▶ [GOAL OF THE EXERCISE]
Retype each line of the listing below, from the first through the one holding "mb.obj('painted_flowers',g)", with no other lines.

▶ [AVAILABLE DATA]
>>>
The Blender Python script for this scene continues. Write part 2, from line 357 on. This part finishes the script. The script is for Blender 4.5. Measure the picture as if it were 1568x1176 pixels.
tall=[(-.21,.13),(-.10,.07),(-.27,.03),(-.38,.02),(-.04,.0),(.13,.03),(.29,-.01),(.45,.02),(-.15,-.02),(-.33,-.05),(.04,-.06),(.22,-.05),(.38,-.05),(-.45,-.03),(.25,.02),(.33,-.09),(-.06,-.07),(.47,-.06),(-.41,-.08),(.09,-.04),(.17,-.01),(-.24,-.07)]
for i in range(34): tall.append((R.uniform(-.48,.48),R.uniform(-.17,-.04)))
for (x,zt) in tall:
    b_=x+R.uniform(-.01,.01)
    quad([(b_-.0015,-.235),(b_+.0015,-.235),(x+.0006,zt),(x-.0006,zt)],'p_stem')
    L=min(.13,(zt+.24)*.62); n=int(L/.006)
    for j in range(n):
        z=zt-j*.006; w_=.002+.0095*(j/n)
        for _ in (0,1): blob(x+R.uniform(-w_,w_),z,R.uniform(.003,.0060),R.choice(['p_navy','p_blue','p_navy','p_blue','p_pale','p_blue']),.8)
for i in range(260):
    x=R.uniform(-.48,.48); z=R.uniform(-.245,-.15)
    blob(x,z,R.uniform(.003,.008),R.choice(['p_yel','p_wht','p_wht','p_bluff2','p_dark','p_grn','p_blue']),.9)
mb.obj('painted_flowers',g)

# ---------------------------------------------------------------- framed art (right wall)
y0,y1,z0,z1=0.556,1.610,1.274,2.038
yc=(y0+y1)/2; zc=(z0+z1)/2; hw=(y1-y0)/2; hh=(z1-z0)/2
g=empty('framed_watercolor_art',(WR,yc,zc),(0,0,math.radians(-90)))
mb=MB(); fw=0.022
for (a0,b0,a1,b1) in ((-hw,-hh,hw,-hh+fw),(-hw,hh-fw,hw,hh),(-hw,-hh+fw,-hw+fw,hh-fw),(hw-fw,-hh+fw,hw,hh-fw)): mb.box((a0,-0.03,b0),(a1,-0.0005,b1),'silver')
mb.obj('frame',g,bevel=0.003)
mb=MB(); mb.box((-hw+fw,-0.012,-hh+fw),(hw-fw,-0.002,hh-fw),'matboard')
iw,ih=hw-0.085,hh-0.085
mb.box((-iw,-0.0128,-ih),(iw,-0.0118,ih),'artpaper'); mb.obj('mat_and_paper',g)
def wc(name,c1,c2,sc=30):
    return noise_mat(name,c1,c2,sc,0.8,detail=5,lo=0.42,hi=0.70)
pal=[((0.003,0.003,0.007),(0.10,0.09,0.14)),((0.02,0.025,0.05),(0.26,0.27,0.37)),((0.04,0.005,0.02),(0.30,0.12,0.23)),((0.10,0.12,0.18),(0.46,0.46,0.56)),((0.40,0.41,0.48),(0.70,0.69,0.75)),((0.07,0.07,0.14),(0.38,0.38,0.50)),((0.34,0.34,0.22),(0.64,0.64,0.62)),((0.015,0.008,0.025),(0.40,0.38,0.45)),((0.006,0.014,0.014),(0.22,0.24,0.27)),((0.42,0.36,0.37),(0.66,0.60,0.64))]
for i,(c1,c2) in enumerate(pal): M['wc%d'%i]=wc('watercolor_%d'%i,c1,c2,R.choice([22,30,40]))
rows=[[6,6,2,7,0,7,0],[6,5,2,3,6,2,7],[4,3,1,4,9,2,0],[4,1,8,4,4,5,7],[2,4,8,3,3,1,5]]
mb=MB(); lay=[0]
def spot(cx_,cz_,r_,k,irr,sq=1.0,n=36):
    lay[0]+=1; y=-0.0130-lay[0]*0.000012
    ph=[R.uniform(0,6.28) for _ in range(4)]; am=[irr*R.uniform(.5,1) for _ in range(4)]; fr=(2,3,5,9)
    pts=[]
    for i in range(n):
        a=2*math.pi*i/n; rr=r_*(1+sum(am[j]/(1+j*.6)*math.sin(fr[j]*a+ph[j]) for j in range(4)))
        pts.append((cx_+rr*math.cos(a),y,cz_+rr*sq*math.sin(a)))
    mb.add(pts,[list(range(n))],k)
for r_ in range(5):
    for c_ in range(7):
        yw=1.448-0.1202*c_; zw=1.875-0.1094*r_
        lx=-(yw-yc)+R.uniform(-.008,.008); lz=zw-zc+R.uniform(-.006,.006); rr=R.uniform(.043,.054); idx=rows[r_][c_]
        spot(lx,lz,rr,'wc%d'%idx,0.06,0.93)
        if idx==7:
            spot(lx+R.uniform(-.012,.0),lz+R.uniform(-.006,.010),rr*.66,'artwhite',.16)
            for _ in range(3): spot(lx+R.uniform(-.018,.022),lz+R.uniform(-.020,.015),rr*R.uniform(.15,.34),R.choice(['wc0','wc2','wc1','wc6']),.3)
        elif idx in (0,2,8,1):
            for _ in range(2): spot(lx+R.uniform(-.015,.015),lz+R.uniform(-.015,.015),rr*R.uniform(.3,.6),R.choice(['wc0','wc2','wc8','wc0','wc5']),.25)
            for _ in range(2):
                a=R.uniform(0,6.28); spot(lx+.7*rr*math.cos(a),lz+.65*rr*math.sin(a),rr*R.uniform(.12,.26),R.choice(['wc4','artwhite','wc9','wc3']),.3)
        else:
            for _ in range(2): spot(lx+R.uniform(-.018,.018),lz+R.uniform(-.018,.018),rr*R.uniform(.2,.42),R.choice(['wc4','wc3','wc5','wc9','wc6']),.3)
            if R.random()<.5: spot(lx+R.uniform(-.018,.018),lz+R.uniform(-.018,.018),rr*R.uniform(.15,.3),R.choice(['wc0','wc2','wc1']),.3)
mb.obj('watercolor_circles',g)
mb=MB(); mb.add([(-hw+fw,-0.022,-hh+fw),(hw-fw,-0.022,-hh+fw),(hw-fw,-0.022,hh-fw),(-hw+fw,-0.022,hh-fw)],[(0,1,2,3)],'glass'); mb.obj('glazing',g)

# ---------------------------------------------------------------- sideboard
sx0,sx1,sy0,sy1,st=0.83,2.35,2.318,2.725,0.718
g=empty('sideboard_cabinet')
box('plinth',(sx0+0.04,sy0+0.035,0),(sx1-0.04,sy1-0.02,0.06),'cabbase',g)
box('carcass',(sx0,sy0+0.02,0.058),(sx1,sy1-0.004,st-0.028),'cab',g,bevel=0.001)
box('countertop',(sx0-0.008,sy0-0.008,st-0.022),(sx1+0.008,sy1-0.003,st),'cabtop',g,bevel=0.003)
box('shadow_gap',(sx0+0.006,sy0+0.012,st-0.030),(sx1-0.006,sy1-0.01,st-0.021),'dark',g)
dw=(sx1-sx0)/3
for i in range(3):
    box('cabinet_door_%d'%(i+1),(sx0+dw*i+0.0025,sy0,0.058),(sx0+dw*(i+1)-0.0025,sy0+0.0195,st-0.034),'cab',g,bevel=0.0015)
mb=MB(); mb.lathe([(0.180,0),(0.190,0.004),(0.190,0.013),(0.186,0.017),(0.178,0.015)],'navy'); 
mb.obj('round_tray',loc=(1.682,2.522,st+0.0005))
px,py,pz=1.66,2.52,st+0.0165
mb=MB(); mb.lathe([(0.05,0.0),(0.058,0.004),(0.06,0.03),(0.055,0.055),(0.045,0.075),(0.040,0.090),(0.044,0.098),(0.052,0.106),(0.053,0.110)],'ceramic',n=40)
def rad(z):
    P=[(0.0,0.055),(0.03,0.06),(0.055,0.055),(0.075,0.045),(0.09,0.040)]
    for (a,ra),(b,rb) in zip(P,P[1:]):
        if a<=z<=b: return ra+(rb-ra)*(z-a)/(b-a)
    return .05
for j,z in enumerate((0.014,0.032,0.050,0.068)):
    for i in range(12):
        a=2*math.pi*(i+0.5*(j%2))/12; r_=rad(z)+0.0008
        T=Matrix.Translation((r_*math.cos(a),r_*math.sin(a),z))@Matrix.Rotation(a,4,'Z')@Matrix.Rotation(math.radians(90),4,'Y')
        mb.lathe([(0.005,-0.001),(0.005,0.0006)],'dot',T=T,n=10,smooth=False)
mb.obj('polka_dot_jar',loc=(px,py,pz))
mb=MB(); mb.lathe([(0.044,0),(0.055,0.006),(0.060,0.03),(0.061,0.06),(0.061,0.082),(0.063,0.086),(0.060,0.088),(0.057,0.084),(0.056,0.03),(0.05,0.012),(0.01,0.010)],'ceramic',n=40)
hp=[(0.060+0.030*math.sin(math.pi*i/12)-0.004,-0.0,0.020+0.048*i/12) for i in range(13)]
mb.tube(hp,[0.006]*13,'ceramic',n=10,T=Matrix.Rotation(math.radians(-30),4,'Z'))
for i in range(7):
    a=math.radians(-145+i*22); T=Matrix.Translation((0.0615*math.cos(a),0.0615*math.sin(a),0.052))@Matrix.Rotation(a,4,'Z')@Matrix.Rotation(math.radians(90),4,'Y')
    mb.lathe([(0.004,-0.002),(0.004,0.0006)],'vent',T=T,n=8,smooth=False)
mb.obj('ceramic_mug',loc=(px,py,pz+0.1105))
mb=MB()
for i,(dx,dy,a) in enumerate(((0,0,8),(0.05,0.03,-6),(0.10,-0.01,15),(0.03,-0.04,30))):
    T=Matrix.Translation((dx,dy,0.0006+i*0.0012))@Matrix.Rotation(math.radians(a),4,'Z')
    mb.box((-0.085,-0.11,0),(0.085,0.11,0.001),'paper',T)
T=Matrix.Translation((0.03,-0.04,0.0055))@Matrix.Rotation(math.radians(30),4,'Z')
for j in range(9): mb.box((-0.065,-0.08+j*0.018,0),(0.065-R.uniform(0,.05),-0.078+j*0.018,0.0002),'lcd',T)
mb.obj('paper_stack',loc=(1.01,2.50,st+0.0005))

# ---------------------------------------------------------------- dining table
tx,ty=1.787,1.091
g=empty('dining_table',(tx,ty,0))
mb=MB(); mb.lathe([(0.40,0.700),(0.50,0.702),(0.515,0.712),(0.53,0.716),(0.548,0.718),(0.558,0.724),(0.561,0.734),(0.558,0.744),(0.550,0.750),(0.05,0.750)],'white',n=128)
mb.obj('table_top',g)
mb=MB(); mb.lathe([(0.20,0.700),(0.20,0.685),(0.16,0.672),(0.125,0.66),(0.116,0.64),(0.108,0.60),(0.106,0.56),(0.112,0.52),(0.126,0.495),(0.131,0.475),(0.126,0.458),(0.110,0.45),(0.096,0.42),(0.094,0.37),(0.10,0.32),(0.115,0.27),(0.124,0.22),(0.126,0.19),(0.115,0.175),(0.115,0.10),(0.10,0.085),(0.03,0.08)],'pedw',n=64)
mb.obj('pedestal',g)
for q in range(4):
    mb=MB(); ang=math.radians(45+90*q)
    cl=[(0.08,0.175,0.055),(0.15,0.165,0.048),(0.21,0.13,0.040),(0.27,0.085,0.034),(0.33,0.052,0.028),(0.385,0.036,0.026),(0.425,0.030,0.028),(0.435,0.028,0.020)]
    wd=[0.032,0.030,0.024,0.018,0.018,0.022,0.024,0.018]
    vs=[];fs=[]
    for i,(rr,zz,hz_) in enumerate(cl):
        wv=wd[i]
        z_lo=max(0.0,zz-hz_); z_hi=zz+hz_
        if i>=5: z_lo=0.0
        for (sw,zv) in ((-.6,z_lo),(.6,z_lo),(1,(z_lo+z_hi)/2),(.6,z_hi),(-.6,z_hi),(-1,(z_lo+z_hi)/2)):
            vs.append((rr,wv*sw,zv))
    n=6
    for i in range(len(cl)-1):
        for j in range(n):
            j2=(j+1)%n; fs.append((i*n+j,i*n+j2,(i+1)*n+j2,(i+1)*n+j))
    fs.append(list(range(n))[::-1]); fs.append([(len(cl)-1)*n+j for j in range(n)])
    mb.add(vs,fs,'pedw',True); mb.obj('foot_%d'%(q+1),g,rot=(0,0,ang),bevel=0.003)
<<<
▶ [SOLUTION FOR THIS TASK]
The Blender Python script for this scene continues. Write part 2, from line 357 on. This part finishes the script. The script is for Blender 4.5. Measure the picture as if it were 1568x1176 pixels.
tall=[(-.21,.13),(-.10,.07),(-.27,.03),(-.38,.02),(-.04,.0),(.13,.03),(.29,-.01),(.45,.02),(-.15,-.02),(-.33,-.05),(.04,-.06),(.22,-.05),(.38,-.05),(-.45,-.03),(.25,.02),(.33,-.09),(-.06,-.07),(.47,-.06),(-.41,-.08),(.09,-.04),(.17,-.01),(-.24,-.07)]
for i in range(34): tall.append((R.uniform(-.48,.48),R.uniform(-.17,-.04)))
for (x,zt) in tall:
    b_=x+R.uniform(-.01,.01)
    quad([(b_-.0015,-.235),(b_+.0015,-.235),(x+.0006,zt),(x-.0006,zt)],'p_stem')
    L=min(.13,(zt+.24)*.62); n=int(L/.006)
    for j in range(n):
        z=zt-j*.006; w_=.002+.0095*(j/n)
        for _ in (0,1): blob(x+R.uniform(-w_,w_),z,R.uniform(.003,.0060),R.choice(['p_navy','p_blue','p_navy','p_blue','p_pale','p_blue']),.8)
for i in range(260):
    x=R.uniform(-.48,.48); z=R.uniform(-.245,-.15)
    blob(x,z,R.uniform(.003,.008),R.choice(['p_yel','p_wht','p_wht','p_bluff2','p_dark','p_grn','p_blue']),.9)
mb.obj('painted_flowers',g)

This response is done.